With increasing drives to boost air safety regulation in the West comes yet a greater divergence in the safety standards of developing nations. Conducive to this issue, last year saw the extraordinary session of aviation safety in Africa, with the aim to address critical setbacks in the continent’s vast aviation sector. Chief among those was the impact of regulatory oversight on the training of flight crew and maintenance personnel, and its vital role in efforts to reduce the large number of African carriers currently blacklisted in the EU. The agenda proposed during the session highlighted a series of initiatives to improve air safety in the region till 2015, but it is clear that regulation remains entangled in various difficulties that inhibit further progress.
Of the 24 countries that are represented under the blacklist of airlines not permitted to enter European airspace, a staggering 17 of those are African nations, which alone comprises 130 different air operators. To place this in perspective, roughly a third of all African countries are banned from operating in EU territory. Not only does this designate the monopoly on international services from the region to foreign carriers, but the stigma of EU blacklisting is noted to severely constrain further progress through prospective code share arrangements and third party collaboration. In response to this, last year’s session mandated the adoption and implementation of an effective and transparent regulatory oversight system for industry training, underpinned by the IATA Operational Safety Audit (IOSA). However, despite the numerous action plans undertaken, its overall success has proven too little and too slow, primarily due to the lack of political will as well as institutional and procedural constraints evident in the region.
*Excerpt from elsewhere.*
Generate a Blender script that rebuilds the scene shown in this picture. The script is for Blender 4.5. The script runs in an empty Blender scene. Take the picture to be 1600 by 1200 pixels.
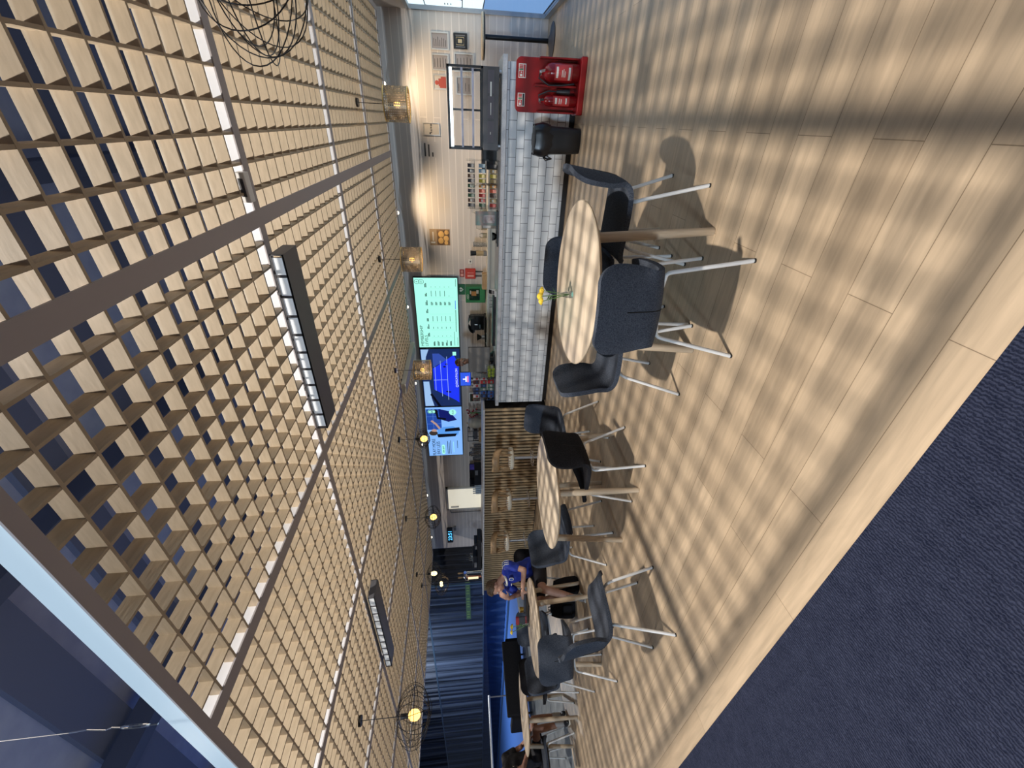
import bpy, bmesh, math, random
from mathutils import Vector, Matrix
random.seed(7)
PI = math.pi
S = bpy.context.scene
C = S.collection
# ------------------------------------------------------------------ materials
MATS = {}
def mat(name, col, rough=.5, metal=0., emit=None, es=1., alpha=1., spec=None):
    if name in MATS: return MATS[name]
    m = bpy.data.materials.new(name); m.use_nodes = True
    b = m.node_tree.nodes['Principled BSDF']
    b.inputs['Base Color'].default_value = (*col, 1); b.inputs['Roughness'].default_value = rough
    b.inputs['Metallic'].default_value = metal
    if spec is not None: b.inputs['Specular IOR Level'].default_value = spec
    if emit:
        b.inputs['Emission Color'].default_value = (*emit, 1); b.inputs['Emission Strength'].default_value = es
    MATS[name] = m
    return m
def N(m, t, **kw):
    n = m.node_tree.nodes.new(t)
    for k, v in kw.items():
        if hasattr(n, k): setattr(n, k, v)
    return n
def L(m, a, b): m.node_tree.links.new(a, b)
def bsdf(m): return m.node_tree.nodes['Principled BSDF']
def coords(m, scale=(1,1,1), rot=(0,0,0), kind='Object'):
    tc = N(m, 'ShaderNodeTexCoord'); mp = N(m, 'ShaderNodeMapping')
    mp.inputs['Scale'].default_value = scale; mp.inputs['Rotation'].default_value = rot
    L(m, tc.outputs[kind], mp.inputs['Vector']); return mp.outputs['Vector']
def noisy(name, c1, c2, rough=.6, scale=(30,30,30), detail=4, bump=0., metal=0., ns=1., contrast=(.35,.65), spec=None):
    if name in MATS: return MATS[name]
    m = mat(name, c1, rough, metal, spec=spec); b = bsdf(m)
    v = coords(m, scale); n = N(m, 'ShaderNodeTexNoise'); n.inputs['Scale'].default_value = ns; n.inputs['Detail'].default_value = detail
    L(m, v, n.inputs['Vector'])
    r = N(m, 'ShaderNodeValToRGB'); r.color_ramp.elements[0].color = (*c1,1); r.color_ramp.elements[1].color = (*c2,1)
    r.color_ramp.elements[0].position = contrast[0]; r.color_ramp.elements[1].position = contrast[1]
    L(m, n.outputs['Fac'], r.inputs['Fac']); L(m, r.outputs['Color'], b.inputs['Base Color'])
    if bump:
        bp = N(m, 'ShaderNodeBump'); bp.inputs['Strength'].default_value = bump; bp.inputs['Distance'].default_value = .004
        L(m, n.outputs['Fac'], bp.inputs['Height']); L(m, bp.outputs['Normal'], b.inputs['Normal'])
    return m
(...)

‘Political interference with technical aviation is widely regarded as one of the principal threats to aviation safety, be it in developed or less-developed markets. To achieve the objectives outlined last year, it is vital for African states to have effective and autonomous civil aviation authorities. The trend emerging at current however is for the region’s nations to pool resources in establishing regional safety oversight bodies. While the reasons for this shift are valid, bureaucratic and geographic issues mean that it falls short of focusing effective regulation and power on a state level, thereby constraining the agency of CAA personnel to act with confidence in enforcing international safety standards through the training of air crew and maintenance specialists. In fact, over the past two years, audits of aviation risk standards by the Flight Safety Foundation resulted in an average of 93 compliance concerns per audit for African carriers, in comparison to the 17 or so that averaged for Australia,’ comments Dainius Sakalauskas, the Deputy Head of FL Technics Training.
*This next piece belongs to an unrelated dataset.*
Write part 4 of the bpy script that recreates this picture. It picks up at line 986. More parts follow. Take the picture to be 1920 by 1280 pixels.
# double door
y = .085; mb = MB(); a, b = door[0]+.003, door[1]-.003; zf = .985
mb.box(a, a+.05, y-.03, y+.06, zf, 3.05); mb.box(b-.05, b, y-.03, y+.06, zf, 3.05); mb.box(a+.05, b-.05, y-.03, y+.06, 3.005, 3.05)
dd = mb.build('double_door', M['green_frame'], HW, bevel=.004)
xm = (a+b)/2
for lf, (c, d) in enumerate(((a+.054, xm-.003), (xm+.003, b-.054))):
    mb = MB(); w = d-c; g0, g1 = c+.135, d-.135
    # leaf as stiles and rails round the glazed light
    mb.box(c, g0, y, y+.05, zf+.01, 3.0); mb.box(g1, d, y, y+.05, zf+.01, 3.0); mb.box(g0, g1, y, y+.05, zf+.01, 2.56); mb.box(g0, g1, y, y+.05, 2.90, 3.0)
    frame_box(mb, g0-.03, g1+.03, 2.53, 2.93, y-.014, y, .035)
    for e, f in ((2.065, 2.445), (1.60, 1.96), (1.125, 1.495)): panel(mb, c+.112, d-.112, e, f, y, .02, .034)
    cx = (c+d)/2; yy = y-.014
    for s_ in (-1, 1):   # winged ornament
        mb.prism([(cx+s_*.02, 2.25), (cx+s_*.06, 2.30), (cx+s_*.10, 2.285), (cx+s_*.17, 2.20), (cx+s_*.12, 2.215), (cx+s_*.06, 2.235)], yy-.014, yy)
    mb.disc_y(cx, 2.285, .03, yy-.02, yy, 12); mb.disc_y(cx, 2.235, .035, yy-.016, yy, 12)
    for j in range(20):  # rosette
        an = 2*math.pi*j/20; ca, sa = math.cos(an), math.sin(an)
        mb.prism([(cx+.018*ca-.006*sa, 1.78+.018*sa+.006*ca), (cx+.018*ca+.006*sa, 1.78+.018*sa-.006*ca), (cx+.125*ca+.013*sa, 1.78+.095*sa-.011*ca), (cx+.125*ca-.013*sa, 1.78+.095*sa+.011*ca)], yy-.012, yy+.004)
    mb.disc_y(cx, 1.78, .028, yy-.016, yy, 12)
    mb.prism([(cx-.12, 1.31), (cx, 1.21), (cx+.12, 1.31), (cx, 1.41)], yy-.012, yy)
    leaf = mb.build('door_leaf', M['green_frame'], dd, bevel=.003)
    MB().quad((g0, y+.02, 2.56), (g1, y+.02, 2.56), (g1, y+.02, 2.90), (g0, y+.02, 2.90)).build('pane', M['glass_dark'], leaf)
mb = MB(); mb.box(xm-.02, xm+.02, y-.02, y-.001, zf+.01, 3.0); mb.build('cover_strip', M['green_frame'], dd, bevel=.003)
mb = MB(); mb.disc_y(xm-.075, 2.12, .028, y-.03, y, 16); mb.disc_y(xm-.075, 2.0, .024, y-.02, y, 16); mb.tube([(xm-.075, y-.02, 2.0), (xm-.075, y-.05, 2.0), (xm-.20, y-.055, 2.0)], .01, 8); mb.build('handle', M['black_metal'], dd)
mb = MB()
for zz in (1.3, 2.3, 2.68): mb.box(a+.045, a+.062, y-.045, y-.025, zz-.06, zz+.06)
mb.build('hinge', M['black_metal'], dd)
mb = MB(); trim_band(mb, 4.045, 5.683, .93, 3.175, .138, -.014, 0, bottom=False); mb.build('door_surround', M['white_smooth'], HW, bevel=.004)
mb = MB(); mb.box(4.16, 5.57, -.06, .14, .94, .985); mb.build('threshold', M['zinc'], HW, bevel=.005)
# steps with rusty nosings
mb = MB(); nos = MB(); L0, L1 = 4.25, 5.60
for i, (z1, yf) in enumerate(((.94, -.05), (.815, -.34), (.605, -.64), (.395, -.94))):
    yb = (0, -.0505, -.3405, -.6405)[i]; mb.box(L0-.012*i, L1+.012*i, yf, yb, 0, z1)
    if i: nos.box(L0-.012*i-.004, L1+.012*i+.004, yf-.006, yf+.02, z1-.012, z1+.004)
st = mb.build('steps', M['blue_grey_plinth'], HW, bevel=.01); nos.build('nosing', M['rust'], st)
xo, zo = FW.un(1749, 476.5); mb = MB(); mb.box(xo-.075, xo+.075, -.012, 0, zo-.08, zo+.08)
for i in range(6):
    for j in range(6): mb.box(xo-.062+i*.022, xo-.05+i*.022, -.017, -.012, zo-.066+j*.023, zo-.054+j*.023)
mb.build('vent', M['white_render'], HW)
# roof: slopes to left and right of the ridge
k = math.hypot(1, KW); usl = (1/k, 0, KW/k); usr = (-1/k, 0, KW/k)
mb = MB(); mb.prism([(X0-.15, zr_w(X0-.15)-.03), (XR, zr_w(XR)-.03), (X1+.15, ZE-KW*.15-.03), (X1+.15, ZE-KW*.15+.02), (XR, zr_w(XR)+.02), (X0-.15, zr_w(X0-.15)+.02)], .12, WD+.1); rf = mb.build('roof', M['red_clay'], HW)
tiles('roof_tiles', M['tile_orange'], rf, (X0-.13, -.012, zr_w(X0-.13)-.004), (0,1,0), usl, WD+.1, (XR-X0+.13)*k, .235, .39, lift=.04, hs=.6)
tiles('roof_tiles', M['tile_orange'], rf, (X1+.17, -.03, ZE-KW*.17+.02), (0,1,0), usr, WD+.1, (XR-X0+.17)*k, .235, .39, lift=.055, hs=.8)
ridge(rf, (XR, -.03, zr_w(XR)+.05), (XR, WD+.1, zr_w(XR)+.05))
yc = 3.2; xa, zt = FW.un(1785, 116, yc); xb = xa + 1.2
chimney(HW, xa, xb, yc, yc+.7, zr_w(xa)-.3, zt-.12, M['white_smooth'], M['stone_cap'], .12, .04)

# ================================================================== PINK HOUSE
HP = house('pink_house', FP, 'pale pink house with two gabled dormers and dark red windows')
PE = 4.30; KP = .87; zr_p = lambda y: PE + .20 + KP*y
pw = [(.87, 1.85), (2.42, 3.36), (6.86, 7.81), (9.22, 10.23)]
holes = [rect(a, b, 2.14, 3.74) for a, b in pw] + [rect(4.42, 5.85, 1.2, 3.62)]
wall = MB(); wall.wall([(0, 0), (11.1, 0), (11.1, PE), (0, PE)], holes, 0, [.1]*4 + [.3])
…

Further issues are presented by the fact that civil aviation regulations in Africa are routinely basic and not tailored to the local environment. Corruption and the lack of state-level oversight has resulted in numerous occasions whereby cavalier operators have not implemented what they have documented or otherwise have been found to be flaunting regulations in a wider respect. In addition, the levels of technical knowledge among maintenance and flight crew is in many cases lower than elsewhere. Much of this is attributed to the lack of adequate training, but also due to the insufficiencies in checking standards that would prevent ineffectual (or even uncertified) people from assuming critical positions.
Compounding the issue is the already occurring threat of brain drain affecting the future of African aviation. Inadequate supply of trained personnel has lead to under-qualified maintenance technicians, ATCs and pilots operating with relatively little supervision. Although there are exceptions to this – for instance, South Africa and Kenya have developed the standard of manpower necessary to perform their oversight functions, elsewhere there appears to be a noticeable drive for quantity over quality in the training of aircraft technical specialists.
D. Sakalauskas suggests that, ‘In order to combat a further brain drain, it will require strategies ranging from skill retention allowances and salary increments to placing greater focus on non-cash benefits. While the former two are perhaps difficult to apply on any meaningful scale given the current economic climate, in the short term air operators seeking to attain EU compliance may reap the benefits afforded by approved training organisations operating on a global level. This would offer the dual benefits of targeting issues hindering international compliance while forging a new path to training a sustainable and local pool of talent.’